Problem details: Write the data out again in full, with no departure from the original.
╭─ Supplied data
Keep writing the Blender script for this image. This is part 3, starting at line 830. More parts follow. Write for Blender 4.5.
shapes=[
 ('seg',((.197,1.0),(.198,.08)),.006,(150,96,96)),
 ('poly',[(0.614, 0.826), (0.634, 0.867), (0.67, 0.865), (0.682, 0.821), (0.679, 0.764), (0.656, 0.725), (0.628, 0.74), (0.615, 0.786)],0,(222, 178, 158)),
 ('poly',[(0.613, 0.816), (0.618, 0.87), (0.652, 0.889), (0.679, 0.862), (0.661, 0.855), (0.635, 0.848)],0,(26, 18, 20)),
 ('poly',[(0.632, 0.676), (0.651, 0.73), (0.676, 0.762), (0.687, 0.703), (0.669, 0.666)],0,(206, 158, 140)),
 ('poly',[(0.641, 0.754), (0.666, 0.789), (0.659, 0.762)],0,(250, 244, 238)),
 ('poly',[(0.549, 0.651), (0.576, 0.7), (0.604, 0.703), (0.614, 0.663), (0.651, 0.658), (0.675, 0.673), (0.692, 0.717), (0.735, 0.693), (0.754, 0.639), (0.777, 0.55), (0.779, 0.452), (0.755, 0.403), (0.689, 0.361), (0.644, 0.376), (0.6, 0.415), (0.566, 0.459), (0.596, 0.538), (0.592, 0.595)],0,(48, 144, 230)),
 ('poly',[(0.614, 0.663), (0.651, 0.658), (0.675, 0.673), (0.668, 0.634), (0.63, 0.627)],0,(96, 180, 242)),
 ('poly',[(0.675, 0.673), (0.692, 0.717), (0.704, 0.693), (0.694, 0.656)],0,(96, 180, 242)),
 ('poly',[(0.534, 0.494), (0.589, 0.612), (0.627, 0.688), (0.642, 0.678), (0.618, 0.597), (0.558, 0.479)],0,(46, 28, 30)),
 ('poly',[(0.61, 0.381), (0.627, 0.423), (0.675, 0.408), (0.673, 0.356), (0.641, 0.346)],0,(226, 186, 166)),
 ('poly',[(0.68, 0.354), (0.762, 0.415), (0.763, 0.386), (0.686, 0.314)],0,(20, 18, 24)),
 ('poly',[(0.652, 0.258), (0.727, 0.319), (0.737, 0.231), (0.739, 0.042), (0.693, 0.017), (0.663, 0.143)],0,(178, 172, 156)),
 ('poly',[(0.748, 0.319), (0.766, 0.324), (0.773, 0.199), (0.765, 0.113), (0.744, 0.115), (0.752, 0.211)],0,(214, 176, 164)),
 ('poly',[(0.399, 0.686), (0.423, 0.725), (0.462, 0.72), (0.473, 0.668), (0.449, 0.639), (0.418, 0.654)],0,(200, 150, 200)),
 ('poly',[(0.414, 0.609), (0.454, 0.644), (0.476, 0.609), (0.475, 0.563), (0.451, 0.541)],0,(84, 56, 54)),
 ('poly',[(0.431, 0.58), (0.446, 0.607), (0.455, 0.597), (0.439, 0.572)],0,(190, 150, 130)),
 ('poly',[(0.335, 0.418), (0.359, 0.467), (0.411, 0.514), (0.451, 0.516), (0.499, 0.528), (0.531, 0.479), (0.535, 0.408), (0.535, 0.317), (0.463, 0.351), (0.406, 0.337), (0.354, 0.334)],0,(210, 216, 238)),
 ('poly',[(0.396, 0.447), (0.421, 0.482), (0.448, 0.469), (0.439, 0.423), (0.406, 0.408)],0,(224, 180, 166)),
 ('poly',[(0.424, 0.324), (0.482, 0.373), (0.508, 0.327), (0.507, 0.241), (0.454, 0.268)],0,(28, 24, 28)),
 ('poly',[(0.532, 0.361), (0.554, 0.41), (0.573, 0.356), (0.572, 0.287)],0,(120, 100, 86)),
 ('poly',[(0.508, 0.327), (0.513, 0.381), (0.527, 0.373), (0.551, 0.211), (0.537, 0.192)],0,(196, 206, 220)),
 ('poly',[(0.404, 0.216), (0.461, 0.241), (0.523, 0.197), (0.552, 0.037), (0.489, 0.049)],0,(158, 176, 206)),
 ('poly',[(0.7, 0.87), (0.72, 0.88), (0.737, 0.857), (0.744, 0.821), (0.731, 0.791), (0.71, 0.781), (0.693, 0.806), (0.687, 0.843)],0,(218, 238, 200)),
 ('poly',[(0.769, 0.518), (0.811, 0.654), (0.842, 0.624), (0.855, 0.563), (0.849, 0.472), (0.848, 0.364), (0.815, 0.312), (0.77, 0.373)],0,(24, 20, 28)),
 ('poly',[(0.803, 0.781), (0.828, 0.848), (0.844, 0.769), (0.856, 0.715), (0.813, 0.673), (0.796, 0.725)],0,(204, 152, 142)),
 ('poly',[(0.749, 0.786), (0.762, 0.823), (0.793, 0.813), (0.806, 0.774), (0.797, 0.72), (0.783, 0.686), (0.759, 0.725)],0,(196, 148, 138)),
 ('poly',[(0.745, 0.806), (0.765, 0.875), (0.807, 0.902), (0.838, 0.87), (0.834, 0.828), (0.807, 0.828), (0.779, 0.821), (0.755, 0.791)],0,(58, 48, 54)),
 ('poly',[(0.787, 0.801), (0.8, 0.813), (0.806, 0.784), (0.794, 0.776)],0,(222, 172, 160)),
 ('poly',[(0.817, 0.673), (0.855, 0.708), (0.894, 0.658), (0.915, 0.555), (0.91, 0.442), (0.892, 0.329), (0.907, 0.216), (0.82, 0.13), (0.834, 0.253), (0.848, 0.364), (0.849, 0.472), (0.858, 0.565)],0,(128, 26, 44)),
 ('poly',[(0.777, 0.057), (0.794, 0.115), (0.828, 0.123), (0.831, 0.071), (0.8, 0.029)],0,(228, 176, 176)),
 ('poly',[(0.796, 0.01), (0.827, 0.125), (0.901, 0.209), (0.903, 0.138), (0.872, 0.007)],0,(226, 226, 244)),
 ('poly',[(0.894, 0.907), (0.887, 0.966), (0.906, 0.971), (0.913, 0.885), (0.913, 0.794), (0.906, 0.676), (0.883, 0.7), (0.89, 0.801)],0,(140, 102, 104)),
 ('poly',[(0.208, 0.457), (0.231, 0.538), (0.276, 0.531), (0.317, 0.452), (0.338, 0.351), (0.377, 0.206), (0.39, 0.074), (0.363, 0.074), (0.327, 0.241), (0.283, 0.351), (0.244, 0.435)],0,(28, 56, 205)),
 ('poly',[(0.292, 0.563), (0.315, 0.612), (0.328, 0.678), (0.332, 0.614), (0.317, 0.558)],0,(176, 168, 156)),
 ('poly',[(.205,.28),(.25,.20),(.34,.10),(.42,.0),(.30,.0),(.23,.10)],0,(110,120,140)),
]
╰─
Response to this task:
Keep writing the Blender script for this image. This is part 3, starting at line 830. More parts follow. Write for Blender 4.5.
shapes=[
 ('seg',((.197,1.0),(.198,.08)),.006,(150,96,96)),
 ('poly',[(0.614, 0.826), (0.634, 0.867), (0.67, 0.865), (0.682, 0.821), (0.679, 0.764), (0.656, 0.725), (0.628, 0.74), (0.615, 0.786)],0,(222, 178, 158)),
 ('poly',[(0.613, 0.816), (0.618, 0.87), (0.652, 0.889), (0.679, 0.862), (0.661, 0.855), (0.635, 0.848)],0,(26, 18, 20)),
 ('poly',[(0.632, 0.676), (0.651, 0.73), (0.676, 0.762), (0.687, 0.703), (0.669, 0.666)],0,(206, 158, 140)),
 ('poly',[(0.641, 0.754), (0.666, 0.789), (0.659, 0.762)],0,(250, 244, 238)),
 ('poly',[(0.549, 0.651), (0.576, 0.7), (0.604, 0.703), (0.614, 0.663), (0.651, 0.658), (0.675, 0.673), (0.692, 0.717), (0.735, 0.693), (0.754, 0.639), (0.777, 0.55), (0.779, 0.452), (0.755, 0.403), (0.689, 0.361), (0.644, 0.376), (0.6, 0.415), (0.566, 0.459), (0.596, 0.538), (0.592, 0.595)],0,(48, 144, 230)),
 ('poly',[(0.614, 0.663), (0.651, 0.658), (0.675, 0.673), (0.668, 0.634), (0.63, 0.627)],0,(96, 180, 242)),
 ('poly',[(0.675, 0.673), (0.692, 0.717), (0.704, 0.693), (0.694, 0.656)],0,(96, 180, 242)),
 ('poly',[(0.534, 0.494), (0.589, 0.612), (0.627, 0.688), (0.642, 0.678), (0.618, 0.597), (0.558, 0.479)],0,(46, 28, 30)),
 ('poly',[(0.61, 0.381), (0.627, 0.423), (0.675, 0.408), (0.673, 0.356), (0.641, 0.346)],0,(226, 186, 166)),
 ('poly',[(0.68, 0.354), (0.762, 0.415), (0.763, 0.386), (0.686, 0.314)],0,(20, 18, 24)),
 ('poly',[(0.652, 0.258), (0.727, 0.319), (0.737, 0.231), (0.739, 0.042), (0.693, 0.017), (0.663, 0.143)],0,(178, 172, 156)),
 ('poly',[(0.748, 0.319), (0.766, 0.324), (0.773, 0.199), (0.765, 0.113), (0.744, 0.115), (0.752, 0.211)],0,(214, 176, 164)),
 ('poly',[(0.399, 0.686), (0.423, 0.725), (0.462, 0.72), (0.473, 0.668), (0.449, 0.639), (0.418, 0.654)],0,(200, 150, 200)),
 ('poly',[(0.414, 0.609), (0.454, 0.644), (0.476, 0.609), (0.475, 0.563), (0.451, 0.541)],0,(84, 56, 54)),
 ('poly',[(0.431, 0.58), (0.446, 0.607), (0.455, 0.597), (0.439, 0.572)],0,(190, 150, 130)),
 ('poly',[(0.335, 0.418), (0.359, 0.467), (0.411, 0.514), (0.451, 0.516), (0.499, 0.528), (0.531, 0.479), (0.535, 0.408), (0.535, 0.317), (0.463, 0.351), (0.406, 0.337), (0.354, 0.334)],0,(210, 216, 238)),
 ('poly',[(0.396, 0.447), (0.421, 0.482), (0.448, 0.469), (0.439, 0.423), (0.406, 0.408)],0,(224, 180, 166)),
 ('poly',[(0.424, 0.324), (0.482, 0.373), (0.508, 0.327), (0.507, 0.241), (0.454, 0.268)],0,(28, 24, 28)),
 ('poly',[(0.532, 0.361), (0.554, 0.41), (0.573, 0.356), (0.572, 0.287)],0,(120, 100, 86)),
 ('poly',[(0.508, 0.327), (0.513, 0.381), (0.527, 0.373), (0.551, 0.211), (0.537, 0.192)],0,(196, 206, 220)),
 ('poly',[(0.404, 0.216), (0.461, 0.241), (0.523, 0.197), (0.552, 0.037), (0.489, 0.049)],0,(158, 176, 206)),
 ('poly',[(0.7, 0.87), (0.72, 0.88), (0.737, 0.857), (0.744, 0.821), (0.731, 0.791), (0.71, 0.781), (0.693, 0.806), (0.687, 0.843)],0,(218, 238, 200)),
 ('poly',[(0.769, 0.518), (0.811, 0.654), (0.842, 0.624), (0.855, 0.563), (0.849, 0.472), (0.848, 0.364), (0.815, 0.312), (0.77, 0.373)],0,(24, 20, 28)),
 ('poly',[(0.803, 0.781), (0.828, 0.848), (0.844, 0.769), (0.856, 0.715), (0.813, 0.673), (0.796, 0.725)],0,(204, 152, 142)),
 ('poly',[(0.749, 0.786), (0.762, 0.823), (0.793, 0.813), (0.806, 0.774), (0.797, 0.72), (0.783, 0.686), (0.759, 0.725)],0,(196, 148, 138)),
 ('poly',[(0.745, 0.806), (0.765, 0.875), (0.807, 0.902), (0.838, 0.87), (0.834, 0.828), (0.807, 0.828), (0.779, 0.821), (0.755, 0.791)],0,(58, 48, 54)),
 ('poly',[(0.787, 0.801), (0.8, 0.813), (0.806, 0.784), (0.794, 0.776)],0,(222, 172, 160)),
 ('poly',[(0.817, 0.673), (0.855, 0.708), (0.894, 0.658), (0.915, 0.555), (0.91, 0.442), (0.892, 0.329), (0.907, 0.216), (0.82, 0.13), (0.834, 0.253), (0.848, 0.364), (0.849, 0.472), (0.858, 0.565)],0,(128, 26, 44)),
 ('poly',[(0.777, 0.057), (0.794, 0.115), (0.828, 0.123), (0.831, 0.071), (0.8, 0.029)],0,(228, 176, 176)),
 ('poly',[(0.796, 0.01), (0.827, 0.125), (0.901, 0.209), (0.903, 0.138), (0.872, 0.007)],0,(226, 226, 244)),
 ('poly',[(0.894, 0.907), (0.887, 0.966), (0.906, 0.971), (0.913, 0.885), (0.913, 0.794), (0.906, 0.676), (0.883, 0.7), (0.89, 0.801)],0,(140, 102, 104)),
 ('poly',[(0.208, 0.457), (0.231, 0.538), (0.276, 0.531), (0.317, 0.452), (0.338, 0.351), (0.377, 0.206), (0.39, 0.074), (0.363, 0.074), (0.327, 0.241), (0.283, 0.351), (0.244, 0.435)],0,(28, 56, 205)),
 ('poly',[(0.292, 0.563), (0.315, 0.612), (0.328, 0.678), (0.332, 0.614), (0.317, 0.558)],0,(176, 168, 156)),
 ('poly',[(.205,.28),(.25,.20),(.34,.10),(.42,.0),(.30,.0),(.23,.10)],0,(110,120,140)),
]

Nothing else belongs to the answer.